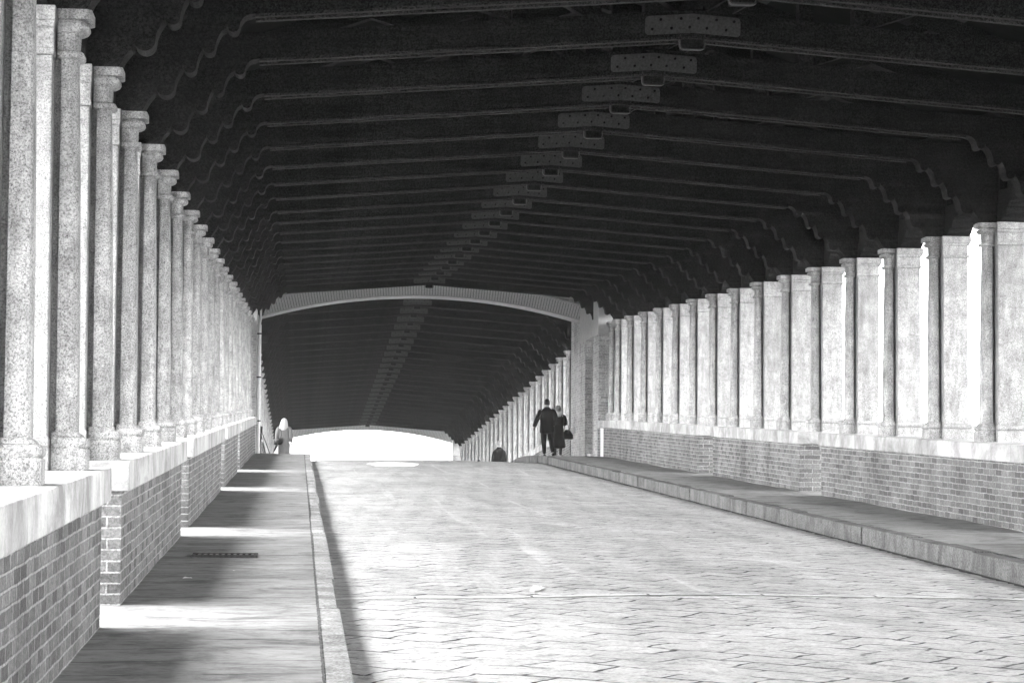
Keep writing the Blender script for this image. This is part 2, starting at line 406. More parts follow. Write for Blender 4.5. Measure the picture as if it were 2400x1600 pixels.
def make_pier():
    root = empty('granite_pier', (0,0,0), 'x', 'stone pier', 'granite piers of the two colonnades')
    col = loft([(.225,.058,.112),(.9,.062,.111),(1.7,.072,.108),(2.44,.088,.105)], .183, .055, 4).build('column', M['granite'], root, smooth=50)
    loft([(-.06,.0,.150),(.125,.0,.150),(.132,.015,.142),(.14,.003,.150),(.155,-.004,.156),(.175,-.004,.156),(.19,.006,.148),(.197,.03,.134),(.21,.036,.132),(.225,.056,.121)], .205, .045, 3).build('column_base', M['granite'], col, smooth=35)
    loft([(2.44,.088,.113),(2.445,.062,.130),(2.455,.054,.135),(2.475,.054,.135),(2.485,.066,.128),(2.49,.086,.116),(2.595,.082,.117),(2.60,.062,.130),(2.612,.040,.140),(2.632,.028,.146),(2.652,.030,.145),(2.657,.055,.132),(2.667,.055,.132),(2.672,.006,.160),(2.73,.006,.160)], .205, .045, 3).build('column_capital', M['granite'], col, smooth=35)
    sl = rect_loft([(.2,.56,.235,.224),(2.44,.56,.23,.224)], 0)
    sl.box(.15,.24,-.03,.03,.02,2.72)
    sl = sl.build('slab', M['slab'], root, bevel=.008)
    rect_loft([(-.06,.615,0.265,.212),(.125,.615,0.265,.212),(.132,.60,0.252,.217),(.14,.61,0.265,.214),(.155,.618,0.272,.212),(.175,.618,0.272,.212),(.19,.605,0.260,.215),(.2,.575,0.238,.22)], 0).build('slab_base', M['slab'], sl, smooth=30)
    rect_loft([(2.44,.56,0.221,.222),(2.445,.58,0.238,.218),(2.455,.588,0.245,.214),(2.475,.588,0.245,.214),(2.487,.565,0.225,.22),(2.60,.565,0.225,.22),(2.61,.585,0.240,.215),(2.64,.592,0.246,.213),(2.648,.605,0.262,.21),(2.73,.605,0.262,.21)], 0).build('slab_capital', M['slab'], sl, smooth=30)
    return root
HC = .98                                   # coping top
proto = make_pier(); kids(proto)
used = [False]
def put_pier(side, y, label, group='granite piers of the two colonnades'):
    if used[0]: o = copy_tree(proto)
    else: o = proto; used[0] = True
    x = -1.246 if side < 0 else 8.426
    o.location = (x, y, P(y)+HC+(random.uniform(-.006,.006)))
    o.rotation_euler = (random.uniform(-.003,.003), random.uniform(-.003,.003), math.pi if side < 0 else 0)
    o['label'] = label; o['group'] = group
NEAR = [(k, (Z0+k)*S if k < 26 else 68.25) for k in range(0, 27)]
FAR = [(i, 77.0+2.4*i) for i in range(24)]
def near_label(side, k):
    first = 4 if side < 0 else 10
    sn = 'left' if side < 0 else 'right'
    if k < first: return None
    i = k-first
    if k == 26: return 'granite pier abutting the brick gateway at the end of the near %s colonnade' % sn
    if i == 0: return 'largest granite pier in view in the %s colonnade, cut by the photo edge' % sn
    return '%s granite pier from the camera among those in view in the near %s colonnade' % (ORD[i], sn)
for side in (-1, 1):
    sn = 'left' if side < 0 else 'right'
    for k, y in NEAR:
        lb = near_label(side, k)
        if lb: put_pier(side, y, lb)
        else: put_pier(side, y, 'granite pier beside the %s pavement, nearer than the part of the bridge in the photo' % sn, 'piers outside the picture on the %s' % sn)
    for i, y in FAR:
        put_pier(side, y, '%s granite pier behind the brick gateway in the far %s colonnade' % (ORD[i], sn))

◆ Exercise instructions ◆
Copy out all the data without changing anything, and drop the pictures.

◆ Final result ◆
Keep writing the Blender script for this image. This is part 2, starting at line 406. More parts follow. Write for Blender 4.5. Measure the picture as if it were 2400x1600 pixels.
def make_pier():
    root = empty('granite_pier', (0,0,0), 'x', 'stone pier', 'granite piers of the two colonnades')
    col = loft([(.225,.058,.112),(.9,.062,.111),(1.7,.072,.108),(2.44,.088,.105)], .183, .055, 4).build('column', M['granite'], root, smooth=50)
    loft([(-.06,.0,.150),(.125,.0,.150),(.132,.015,.142),(.14,.003,.150),(.155,-.004,.156),(.175,-.004,.156),(.19,.006,.148),(.197,.03,.134),(.21,.036,.132),(.225,.056,.121)], .205, .045, 3).build('column_base', M['granite'], col, smooth=35)
    loft([(2.44,.088,.113),(2.445,.062,.130),(2.455,.054,.135),(2.475,.054,.135),(2.485,.066,.128),(2.49,.086,.116),(2.595,.082,.117),(2.60,.062,.130),(2.612,.040,.140),(2.632,.028,.146),(2.652,.030,.145),(2.657,.055,.132),(2.667,.055,.132),(2.672,.006,.160),(2.73,.006,.160)], .205, .045, 3).build('column_capital', M['granite'], col, smooth=35)
    sl = rect_loft([(.2,.56,.235,.224),(2.44,.56,.23,.224)], 0)
    sl.box(.15,.24,-.03,.03,.02,2.72)
    sl = sl.build('slab', M['slab'], root, bevel=.008)
    rect_loft([(-.06,.615,0.265,.212),(.125,.615,0.265,.212),(.132,.60,0.252,.217),(.14,.61,0.265,.214),(.155,.618,0.272,.212),(.175,.618,0.272,.212),(.19,.605,0.260,.215),(.2,.575,0.238,.22)], 0).build('slab_base', M['slab'], sl, smooth=30)
    rect_loft([(2.44,.56,0.221,.222),(2.445,.58,0.238,.218),(2.455,.588,0.245,.214),(2.475,.588,0.245,.214),(2.487,.565,0.225,.22),(2.60,.565,0.225,.22),(2.61,.585,0.240,.215),(2.64,.592,0.246,.213),(2.648,.605,0.262,.21),(2.73,.605,0.262,.21)], 0).build('slab_capital', M['slab'], sl, smooth=30)
    return root
HC = .98                                   # coping top
proto = make_pier(); kids(proto)
used = [False]
def put_pier(side, y, label, group='granite piers of the two colonnades'):
    if used[0]: o = copy_tree(proto)
    else: o = proto; used[0] = True
    x = -1.246 if side < 0 else 8.426
    o.location = (x, y, P(y)+HC+(random.uniform(-.006,.006)))
    o.rotation_euler = (random.uniform(-.003,.003), random.uniform(-.003,.003), math.pi if side < 0 else 0)
    o['label'] = label; o['group'] = group
NEAR = [(k, (Z0+k)*S if k < 26 else 68.25) for k in range(0, 27)]
FAR = [(i, 77.0+2.4*i) for i in range(24)]
def near_label(side, k):
    first = 4 if side < 0 else 10
    sn = 'left' if side < 0 else 'right'
    if k < first: return None
    i = k-first
    if k == 26: return 'granite pier abutting the brick gateway at the end of the near %s colonnade' % sn
    if i == 0: return 'largest granite pier in view in the %s colonnade, cut by the photo edge' % sn
    return '%s granite pier from the camera among those in view in the near %s colonnade' % (ORD[i], sn)
for side in (-1, 1):
    sn = 'left' if side < 0 else 'right'
    for k, y in NEAR:
        lb = near_label(side, k)
        if lb: put_pier(side, y, lb)
        else: put_pier(side, y, 'granite pier beside the %s pavement, nearer than the part of the bridge in the photo' % sn, 'piers outside the picture on the %s' % sn)
    for i, y in FAR:
        put_pier(side, y, '%s granite pier behind the brick gateway in the far %s colonnade' % (ORD[i], sn))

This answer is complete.